In June 2020, I wrote an article titled: Why the Serbian Orthodox Church will not survive democracy, where I said among other things, “The past few years however has seen the [Serbian Orthodox Church] SPC come under increased pressure from within, and unlike in places like China, where Christianity acts as a counterweight to the oppressiveness of Communism, it is the spread of democracy that threatens the future viability of the SPC.
This ‘incompatibility’ has been most recently manifested in December 2019, when the small Balkan state of Montenegro passed a law on religious freedom that registered as state property all religious buildings and sites formerly owned by the independent kingdom of Montenegro before it became part of the Serb-dominated Yugoslavia in 1918.”
Fast forward to September 2021, and we have an unfolding crisis in Montenegro. According to a number of Western media reports: Protesters clashed with hundreds of riot police in the old capital of Montenegro on Saturday [September 4], setting up blockades of tires and large rocks ahead of the inauguration of the new head of the Serbian Orthodox Church in the small Balkan nation….hundreds of protesters confronted the police in Cetinje and briefly removed some of the protective metal fences around the monastery where the inauguration of Mitropolitan Joanikije is supposed to take place. Montenegrin state RTCG TV said the protesters broke through a police blockade at the entrance to Cetinje and threw stones at them, shouting “This is Montenegro!” and “This is not Serbia!”
Waving red Montenegrin flags with a double-headed eagle, protesters then set up road barriers with trash containers, car tires and large rocks to prevent church and state dignitaries from coming to the inauguration on Sunday.
Like a dying star spewing out the last vestiges of its light and energy as its collapses in on itself, the SPC is wildly thrashing in all directions in order to forestall the inevitable collapse of its power in the Balkans.
The end result of this struggle will determine the long-term future of not just Serbia and Montenegro, but also Bosnia & Herzegovina, Macedonia and also the Republic of Croatia as well, where the Serbian minority still holds various levels of political power, power that is manifested via the SPC.
Once removed, from the socio-politically fertile soil of dictatorship, the SPC knows that it will wither, like a flower in a desert as was pointed out by Dragan Šljivić and Andrijana Maksimović in their 2018 study, Orthodox Christians and democracy in Serbia.

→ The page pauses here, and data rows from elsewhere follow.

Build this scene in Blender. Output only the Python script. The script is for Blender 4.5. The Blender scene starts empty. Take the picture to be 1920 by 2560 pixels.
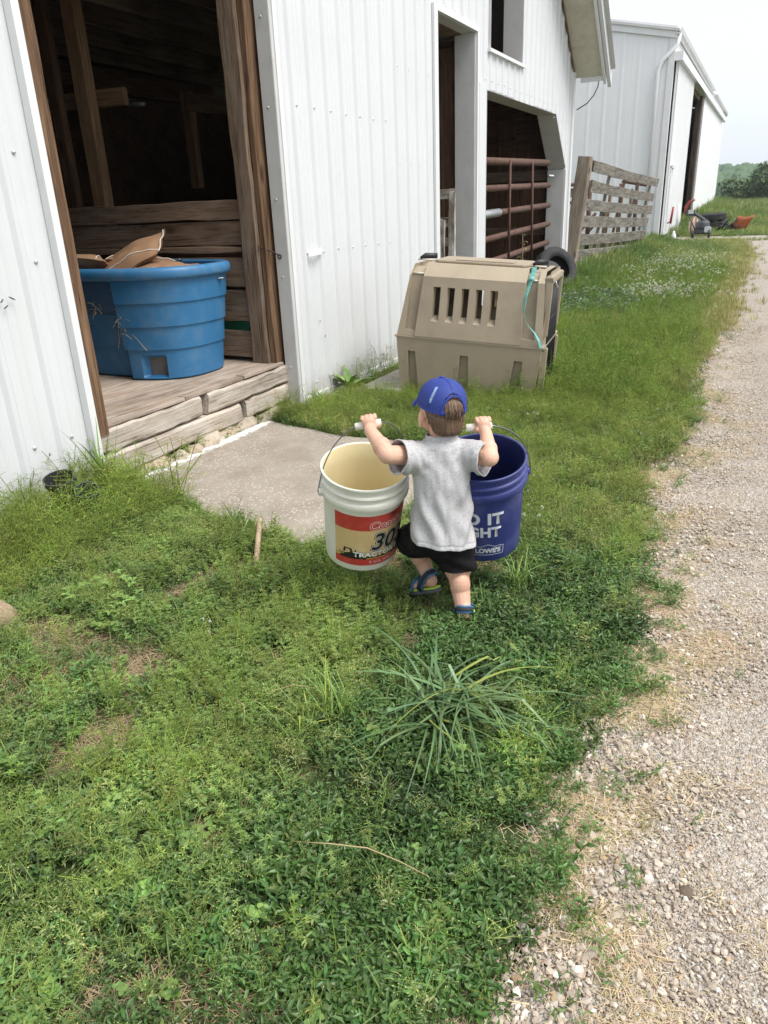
import bpy, bmesh, math, random
import numpy as np
from mathutils import Vector, Matrix, Euler, noise as mnoise

random.seed(7)
rng = np.random.default_rng(11)
scene = bpy.context.scene
COL = scene.collection
R = math.radians

# ------------------------------------------------------------------ camera
YAW, PITCH, ROLL, CAMH = R(27.0), R(22.1), math.atan2(193, 4570), 1.36
fw = Vector((-math.sin(YAW) * math.cos(PITCH), math.cos(YAW) * math.cos(PITCH), -math.sin(PITCH)))
rh = Vector((math.cos(YAW), math.sin(YAW), 0))
uh = rh.cross(fw)
rc = rh * math.cos(ROLL) - uh * math.sin(ROLL)
uc = rh * math.sin(ROLL) + uh * math.cos(ROLL)
cam_d = bpy.data.cameras.new('camera')
cam = bpy.data.objects.new('camera', cam_d)
COL.objects.link(cam)
cam.matrix_world = Matrix(((rc.x, uc.x, -fw.x, 0), (rc.y, uc.y, -fw.y, 0), (rc.z, uc.z, -fw.z, CAMH), (0, 0, 0, 1)))
cam_d.sensor_fit = 'VERTICAL'
cam_d.sensor_height = 36
cam_d.lens = 1860 / 2560 * 36
cam_d.clip_start = 0.05
cam_d.clip_end = 3000
scene.camera = cam

# ------------------------------------------------------------------ sky, sun, exposure
SUN_EL = R(58)                         # light comes from the open side, a little behind the camera
SUN_AZ = R(94)
world = bpy.data.worlds.new('World')
scene.world = world
world.use_nodes = True
nt = world.node_tree
nt.nodes.clear()
sky = nt.nodes.new('ShaderNodeTexSky')
sky.sky_type = 'NISHITA'
sky.sun_disc = False
sky.sun_elevation = SUN_EL
sky.sun_rotation = SUN_AZ
sky.altitude = 200
sky.air_density = 1.0
sky.dust_density = 2.0
sky.ozone_density = 1.0
hsv = nt.nodes.new('ShaderNodeHueSaturation')      # thin high overcast: little colour left in the sky
hsv.inputs['Saturation'].default_value = 0.22
bg = nt.nodes.new('ShaderNodeBackground')
bg.inputs['Strength'].default_value = 0.15
wo = nt.nodes.new('ShaderNodeOutputWorld')
nt.links.new(sky.outputs[0], hsv.inputs['Color'])
ovc = nt.nodes.new('ShaderNodeMix'); ovc.data_type = 'RGBA'      # an even sheet of high cloud over most of it
ovc.inputs[0].default_value = 0.70
ovc.inputs[7].default_value = (3.05, 3.25, 3.60, 1)
nt.links.new(hsv.outputs[0], ovc.inputs[6])
nt.links.new(ovc.outputs[2], bg.inputs['Color'])
nt.links.new(bg.outputs[0], wo.inputs['Surface'])

sun_d = bpy.data.lights.new('sun', 'SUN')
sun_d.energy = 2.0
sun_d.angle = R(32)
sun_d.color = (1.0, 0.965, 0.91)
sun = bpy.data.objects.new('sun', sun_d)
COL.objects.link(sun)
sd = Vector((math.sin(SUN_AZ) * math.cos(SUN_EL), math.cos(SUN_AZ) * math.cos(SUN_EL), math.sin(SUN_EL)))
sun.rotation_euler = sd.to_track_quat('Z', 'Y').to_euler()
sun.location = (20, -10, 30)

scene.view_settings.view_transform = 'Standard'
scene.view_settings.look = 'None'
scene.view_settings.exposure = 1.0
scene.view_settings.gamma = 1.0
scene.view_settings.use_curve_mapping = False
scene.render.engine = 'CYCLES'
scene.cycles.use_denoising = True
scene.cycles.max_bounces = 8
scene.cycles.transparent_max_bounces = 8

# ------------------------------------------------------------------ helpers
PM = {}


def tag(o, label=None, cat=None, group=None, kind=None):
    if label: o['label'] = label
    if cat: o['category'] = cat
    if group: o['group'] = group
    if kind: o['kind'] = kind
    return o


def place(o, parent=None, M=None):
    M = M if M is not None else Matrix.Identity(4)
    PM[o.name] = M.copy()
    COL.objects.link(o)
    if parent is not None:
        o.parent = parent
        o.matrix_parent_inverse = PM[parent.name].inverted()
    o.matrix_basis = M
    return o


def empty(name, loc=(0, 0, 0), rot=None, M=None):
    o = bpy.data.objects.new(name, None)
    o.empty_display_size = 0.1
    if M is None:
        M = Matrix.Translation(Vector(loc))
        if rot is not None:
            M = M @ Euler(rot).to_matrix().to_4x4()
    return place(o, None, M)


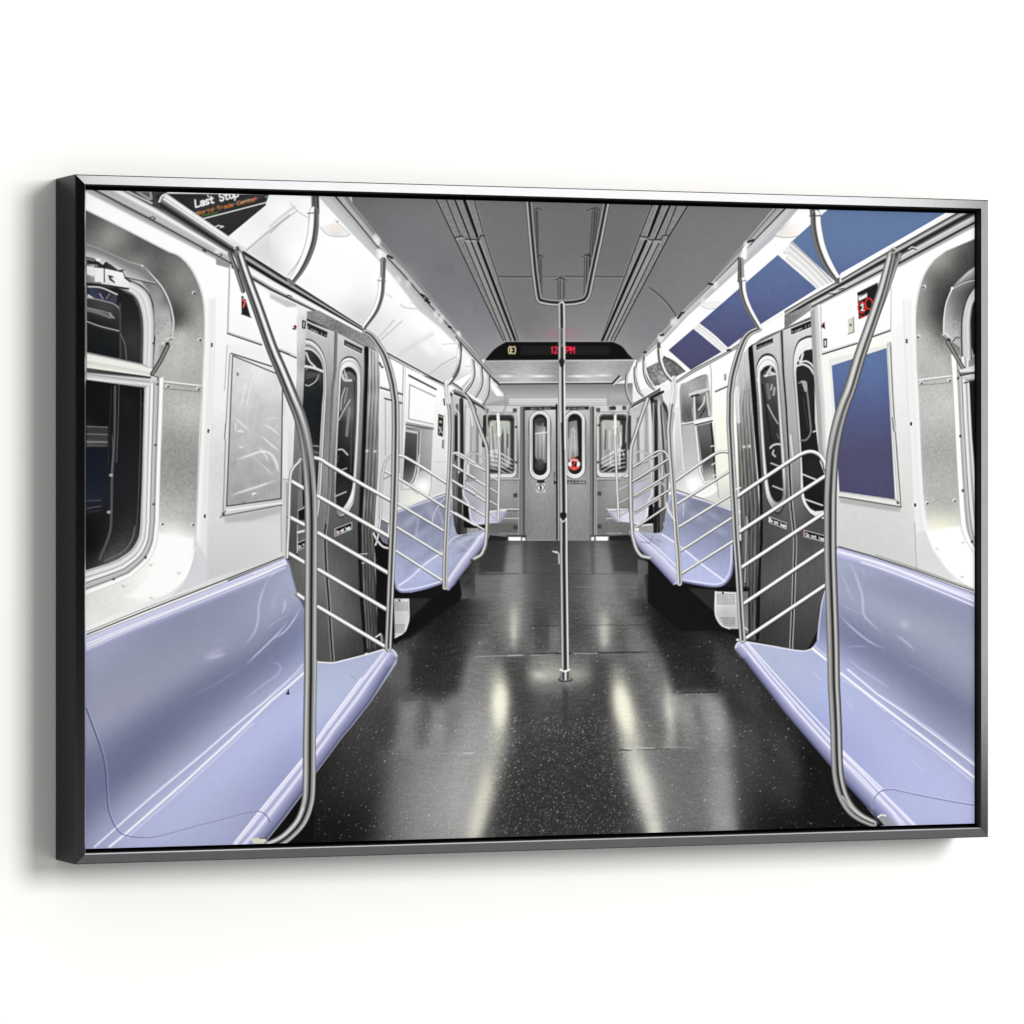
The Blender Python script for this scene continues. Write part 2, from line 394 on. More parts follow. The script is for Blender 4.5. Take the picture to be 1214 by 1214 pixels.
for cx, x0, x1 in ((499, 440, 560), (702, 648, 766)):
    h0, h1 = (336, 742) if cx < 600 else (334, 735)
    P(smooth(C2(cx, h0 - 6, x1 + 4, h0 + 45, x1 + 5, 540, x1 + 3, h1 - 40, cx, h1 + 6, x0 - 4, h1 - 40, x0 - 5, 540, x0 - 4, h0 + 45), 6, True), 95, .8)
    def cap(x0, y0, x1, y1):
        a, b = C2(x0, y0, x1, y1)
        return R(a[0], a[1], b[0], b[1], (b[0] - a[0]) / 2 - .01, 8)
    P(cap(x0, h0, x1, h1), G(C2(x0, h0)[0], C2(x1, h1)[0], (0, 240), (.4, 190), (.7, 215), (1, 235)))
    P(cap(x0 + 9, h0 + 9, x1 - 9, h1 - 9), 130)
    P(cap(x0 + 13, h0 + 12, x1 - 11, h1 - 12), 235)
    g = cap(x0 + 17, h0 + 18, x1 - 17, h1 - 24)
    P(g, 32)
    if cx < 600:
        P(C2(470, 400, 535, 430, 540, 640, 500, 660, 470, 600), F((636, 505, 100), (646, 515, 175), (638, 530, 125), (646, 545, 120), (640, 555, 90), r=2), 1, 2, g)
        for q in ((478, 480, 478, 620), (500, 470, 500, 610), (520, 450, 522, 620)): T(C2(*q), .9, 200, .6)
        T(C2(475, 470, 540, 462), 1.6, 215, .8); P(E(*C2(517, 413)[0], 1.6), 235)
        P(E(*C2(500, 655)[0], 6, 6.5), 72, .8, 2, g); P(E(*C2(500, 400)[0], 6.5, 5), 70, .8, 2, g)
    else:
        P(C2(668, 400, 720, 390, 728, 600, 668, 640), F((676, 505, 120), (684, 515, 150), (676, 530, 150), (684, 545, 110), (680, 530, 165), r=2), 1, 2, g)
        for q in ((690, 440, 680, 620), (700, 430, 712, 600), (668, 500, 672, 620), (690, 440, 716, 462)): T(C2(*q), .9, 215, .6)
        T(smooth(C2(668, 370, 700, 362, 738, 420, 744, 560, 738, 690)), 3, 24, 1, 0, g)
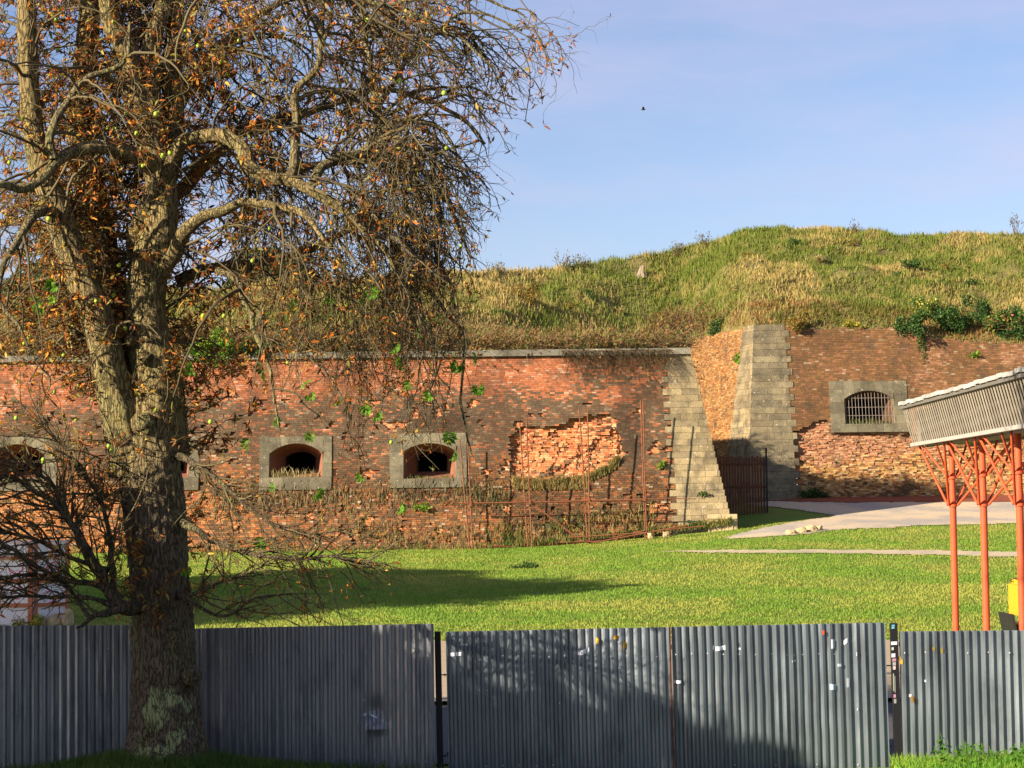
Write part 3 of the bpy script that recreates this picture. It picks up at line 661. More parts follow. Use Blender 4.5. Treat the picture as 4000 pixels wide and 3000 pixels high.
# plants rooted in the masonry
def wallplant(name, lab, W, px, py, rx, rz, cols, nn, sz, seed, cat='plant'):
    u, z = W.uv(px, py); b = W.pt(u, z, .03)
    return bush(name, lab, cat, b, (rx, .2, rz), nn, sz, cols, None, seed, lift=.2, ns=8, stemr=.007)
wallplant('fern', 'bright green fern growing out of the yellow brick beside the stone corner', WF, 2885, 1400, .32, .28, LG, 420, .12, 50, 'fern')
wallplant('wall_plant', 'small green weed low on the grey corner stones', WL, 2745, 1935, .17, .15, DG, 160, .08, 51)
wallplant('wall_plant', 'yellow-green weed at the brick edge left of the corner stones', WL, 2585, 1820, .25, .2, LG, 220, .08, 52)
wallplant('wall_plant', 'yellow-green weed under the bushes on the bastion face', WR, 3800, 1385, .25, .2, LG, 220, .09, 53)
wallplant('ivy', 'thin green ivy strand hanging down the bastion face', WR, 3600, 1350, .25, .9, DG, 500, .09, 54, 'ivy')
wallplant('wall_plant', 'green weed sprouting below the second embrasure from the trunk', WL, 1650, 1985, .35, .22, LG, 260, .1, 55)
b = ground_hit(2040, 2222); bush('weed_clump', 'dark green weed clump alone on the sunlit lawn', 'plant', b, (.45, .35, .12), 700, .09, DG, None, 60, lift=.5, ns=6)
for i, (px, py, rx) in enumerate([(3110, 1945, .7), (3185, 1948, .8), (3040, 1948, .5)]):
    b = ground_hit(px, py); bush('nettle_patch', ['green nettle patch at the foot of the stone corner', 'wide green weed patch at the foot of the crumbling bricks', 'low green weeds beside the black gate post'][i], 'plant', b, (rx, .4, [.4, .3, .2][i]), 900, .1, DG, None, 70+i, lift=.5)
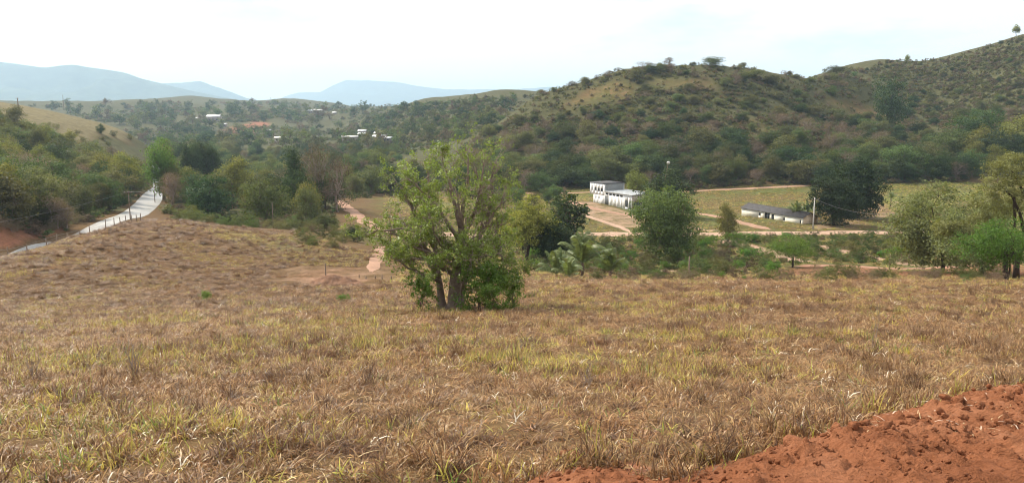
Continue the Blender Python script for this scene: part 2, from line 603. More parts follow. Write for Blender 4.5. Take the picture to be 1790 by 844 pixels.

“… the relationship of Orthodoxy and democracy is often posed as a discussion of two opposing concepts. We can call this ‘the thesis of incompatibility’, which contains the view that the Orthodox Church has formed dominant Orthodox societies, so that it now faces difficulties in democratization and democratic consolidation,” they wrote.
Not only is the SPC losing the battle of globalisation, modernity and the disruptive influence of the Internet, it has all but lost the battle for political relevancy in all of the former Yugoslavia.
That is why these events in Montenegro are so critical.
This anathema between western democratic ideals and Serbian Orthodoxy was pointed out by Radoslav Bigović who wrote in The Orthodox Church in the 21st Century: “Democracy is based on such ideological foundations, which are different and even contrary to Christianity.”
With true Greater Serbian (i.e. imperial) arrogance, Bigović claims: “The Church has a duty to “demystify” democracy, to deny it any form of misappropriation of absolute value and significance, which should be recognized only as conditional and relative.”
Therefore some 800 years after its initial founding, the fear within the ruling clique of the SPC is both visceral and real, as it realises all too well that it will be eventually toppled not by Babylonian paganism, but rather, by the democratic ballot.
And that notion is now being realised in the small Balkan nation of Montenegro, which is suffering a Talibanesque-like assault on its democracy, its institutions, and its national identity.
Quite literally, the SPC is trying a last-bid attempt to set up its very own mini-state in order to be able to project power throughout the entire region.
Whoever wins this final Battle for the Balkans will determine whether the future direction of the entire region for the next century will lean towards the West or towards the East, specifically Moscow.
You can be sure Russian strongman Vladimir Putin is keeping a close watch on this weekend’s events in Montenegro.
Europe and the US should do the same.